I joined the teaching staff of MU in 1993 and have had a variety of jobs before this one, including a brief time working with Barry Jackson as the University's Learning and Teaching Coordinator and being Director of Curriculum, Learning and Quality for HSSc. The subject range of HSSc suites my interests very well. For me Middlesex University epitomises opportunity at all stages of life. Middlesex is prepared to take a risk and work with people to achieve.

My particular academic interests concern the impact of gender, ethnicity and socio-economic status on health and well being.

I am committed to collaborative working and to enhancing opportunities for staff and student exchange, to learn from each other in different contexts and settings.
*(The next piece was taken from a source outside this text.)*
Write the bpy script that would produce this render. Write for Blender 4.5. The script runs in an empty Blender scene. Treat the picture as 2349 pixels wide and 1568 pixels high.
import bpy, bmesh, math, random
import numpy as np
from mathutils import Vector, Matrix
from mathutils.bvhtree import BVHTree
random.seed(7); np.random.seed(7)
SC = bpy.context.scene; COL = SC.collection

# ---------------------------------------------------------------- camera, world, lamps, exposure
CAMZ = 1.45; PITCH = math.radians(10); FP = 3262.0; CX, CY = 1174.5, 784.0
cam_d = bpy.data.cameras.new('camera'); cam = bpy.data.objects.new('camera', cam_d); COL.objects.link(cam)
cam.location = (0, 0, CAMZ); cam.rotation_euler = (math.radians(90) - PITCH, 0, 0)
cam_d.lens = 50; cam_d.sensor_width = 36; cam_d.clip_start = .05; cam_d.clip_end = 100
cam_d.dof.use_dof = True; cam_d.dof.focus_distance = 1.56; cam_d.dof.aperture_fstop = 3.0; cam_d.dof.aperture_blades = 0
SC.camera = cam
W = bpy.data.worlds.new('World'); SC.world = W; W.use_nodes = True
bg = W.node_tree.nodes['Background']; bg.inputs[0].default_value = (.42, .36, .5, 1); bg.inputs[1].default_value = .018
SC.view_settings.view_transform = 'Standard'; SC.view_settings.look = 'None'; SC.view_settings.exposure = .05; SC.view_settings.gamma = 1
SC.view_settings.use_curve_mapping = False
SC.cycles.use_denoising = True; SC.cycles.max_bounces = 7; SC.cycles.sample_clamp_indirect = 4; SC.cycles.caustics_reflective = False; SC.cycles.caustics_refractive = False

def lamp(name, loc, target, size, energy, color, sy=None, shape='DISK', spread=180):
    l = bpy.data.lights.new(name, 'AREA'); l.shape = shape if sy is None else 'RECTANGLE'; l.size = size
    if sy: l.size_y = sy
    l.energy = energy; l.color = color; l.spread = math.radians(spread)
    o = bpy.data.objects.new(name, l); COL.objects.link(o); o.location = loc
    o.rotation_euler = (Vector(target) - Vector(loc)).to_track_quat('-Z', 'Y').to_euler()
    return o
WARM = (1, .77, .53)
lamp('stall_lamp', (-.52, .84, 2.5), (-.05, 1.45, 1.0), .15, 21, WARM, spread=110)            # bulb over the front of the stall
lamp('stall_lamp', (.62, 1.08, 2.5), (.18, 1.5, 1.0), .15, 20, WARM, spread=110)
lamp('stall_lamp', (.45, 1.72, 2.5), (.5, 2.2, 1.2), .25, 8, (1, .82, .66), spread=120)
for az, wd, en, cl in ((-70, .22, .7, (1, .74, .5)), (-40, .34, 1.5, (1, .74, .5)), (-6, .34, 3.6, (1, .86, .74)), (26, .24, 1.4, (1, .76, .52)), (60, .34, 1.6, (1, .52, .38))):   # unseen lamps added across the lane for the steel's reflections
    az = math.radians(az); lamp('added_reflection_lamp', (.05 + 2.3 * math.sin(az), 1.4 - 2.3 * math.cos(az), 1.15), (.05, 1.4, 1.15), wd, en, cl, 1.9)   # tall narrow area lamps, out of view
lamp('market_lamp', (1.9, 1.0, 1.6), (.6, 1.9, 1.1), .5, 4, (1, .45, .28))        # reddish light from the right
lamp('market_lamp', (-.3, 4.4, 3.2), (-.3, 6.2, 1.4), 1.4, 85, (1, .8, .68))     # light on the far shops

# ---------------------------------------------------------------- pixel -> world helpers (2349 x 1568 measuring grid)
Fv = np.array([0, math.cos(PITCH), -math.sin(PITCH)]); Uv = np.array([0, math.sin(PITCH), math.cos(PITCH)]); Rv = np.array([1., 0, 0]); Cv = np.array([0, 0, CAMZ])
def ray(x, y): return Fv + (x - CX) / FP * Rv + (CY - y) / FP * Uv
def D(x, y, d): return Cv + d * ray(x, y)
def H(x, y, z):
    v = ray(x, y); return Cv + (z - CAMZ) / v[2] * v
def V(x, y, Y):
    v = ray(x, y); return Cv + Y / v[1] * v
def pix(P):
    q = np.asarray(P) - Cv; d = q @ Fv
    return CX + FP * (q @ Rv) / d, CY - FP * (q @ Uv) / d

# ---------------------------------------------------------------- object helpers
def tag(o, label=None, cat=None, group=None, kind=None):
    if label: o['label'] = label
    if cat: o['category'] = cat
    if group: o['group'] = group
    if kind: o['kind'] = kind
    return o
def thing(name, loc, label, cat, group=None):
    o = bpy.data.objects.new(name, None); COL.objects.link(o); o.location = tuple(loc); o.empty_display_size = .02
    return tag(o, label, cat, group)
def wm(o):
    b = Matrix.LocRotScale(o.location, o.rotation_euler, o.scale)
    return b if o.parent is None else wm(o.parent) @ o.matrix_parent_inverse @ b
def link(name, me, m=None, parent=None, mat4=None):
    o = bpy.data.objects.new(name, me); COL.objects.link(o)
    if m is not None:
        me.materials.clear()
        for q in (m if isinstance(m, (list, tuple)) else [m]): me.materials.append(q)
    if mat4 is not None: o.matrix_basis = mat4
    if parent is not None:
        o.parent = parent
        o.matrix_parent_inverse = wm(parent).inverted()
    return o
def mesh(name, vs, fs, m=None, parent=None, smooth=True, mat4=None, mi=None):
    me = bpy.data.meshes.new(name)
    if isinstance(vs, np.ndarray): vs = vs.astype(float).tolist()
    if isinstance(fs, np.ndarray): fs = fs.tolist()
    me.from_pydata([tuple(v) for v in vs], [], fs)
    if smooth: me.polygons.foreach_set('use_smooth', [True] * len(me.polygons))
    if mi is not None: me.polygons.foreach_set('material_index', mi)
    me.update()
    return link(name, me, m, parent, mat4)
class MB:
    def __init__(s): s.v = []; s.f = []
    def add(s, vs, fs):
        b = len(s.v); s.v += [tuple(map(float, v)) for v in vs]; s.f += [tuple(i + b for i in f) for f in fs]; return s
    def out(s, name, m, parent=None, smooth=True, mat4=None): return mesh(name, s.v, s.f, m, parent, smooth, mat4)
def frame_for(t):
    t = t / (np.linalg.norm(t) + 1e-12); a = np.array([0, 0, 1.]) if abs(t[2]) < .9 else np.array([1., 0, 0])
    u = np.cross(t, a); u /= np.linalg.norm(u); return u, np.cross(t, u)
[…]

One of my proudest achievements is working with five European academic institutions and individual professional bodies where I led the successful validation and delivery of the European Nursing Degree. This was the first of its kind in the UK, allowing our students to spend an academic year with one of our partners, thus expanding the scope of their learning and practice experience to achieve both academic and professional recognition at the end of their programme.

Assessment as a tool to promote and enhance learning rather than only as a means of testing any learning is a passion of mine. The development of peer assessment and trusting students to do in the classroom what they are required to do in practice and to have those judgements count towards their degree classification was another achievement that I am proud of. That this work was strongly supported by the Educational Development Unit of Middlesex University in the mid 1990’s only demonstrates the rich legacy of educational development at MU that we are building on today.